The world’s oldest rocks, which come from a river in the Northwest Territories, are the subject of a new paper looking into the Earth’s earliest moments.
Rocks at the Acasta River, north of Wekweètì, are four billion years old – the oldest known rock formation on the planet.
The composition of the rocks is different to that of the Earth’s early crust, which prompted researchers to explore why that should be.
A study looking at how the Acasta rocks were formed was published in the journal Nature Geoscience and scientists presented their results in Boston on Tuesday.
The study concludes the high temperatures needed to create the rocks “were likely caused by a meteorite bombardment around half a billion years after the planet formed,” stated a news release summarizing its findings.

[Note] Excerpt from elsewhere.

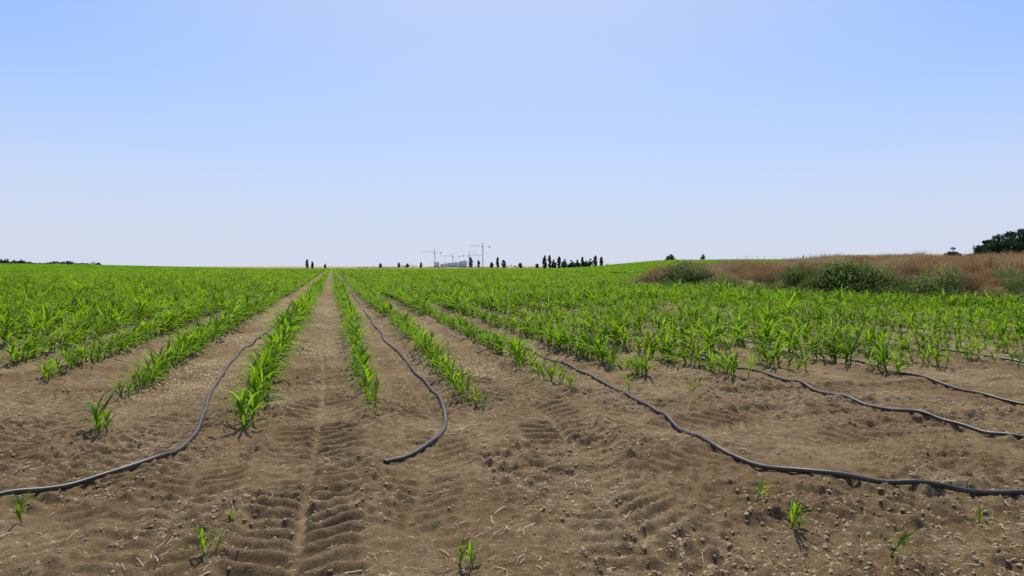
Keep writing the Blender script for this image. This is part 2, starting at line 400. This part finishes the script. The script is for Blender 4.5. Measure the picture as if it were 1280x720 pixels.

“It would have needed something special to produce the 900°C temperatures needed,” said Tim Johnson, of Perth’s Curtin University, who led the research team. “That probably means a drastic event, most likely the intense heating caused by meteorite bombardment.
“We think that these ancient … rocks would have been very common, but the passage of four billion years, and the development of plate tectonics, means that almost nothing remains.
“We believe that these rocks may be the only surviving remnants of a barrage of extraterrestial impacts which characterized the first 600 million years of Earth history.”
As a nod to the Tłı̨chǫ people, the geologists who discovered the Acasta rocks gave them the name ‘Idiwhaa,’ which the news release states is the Tłı̨chǫ word for ‘ancient.’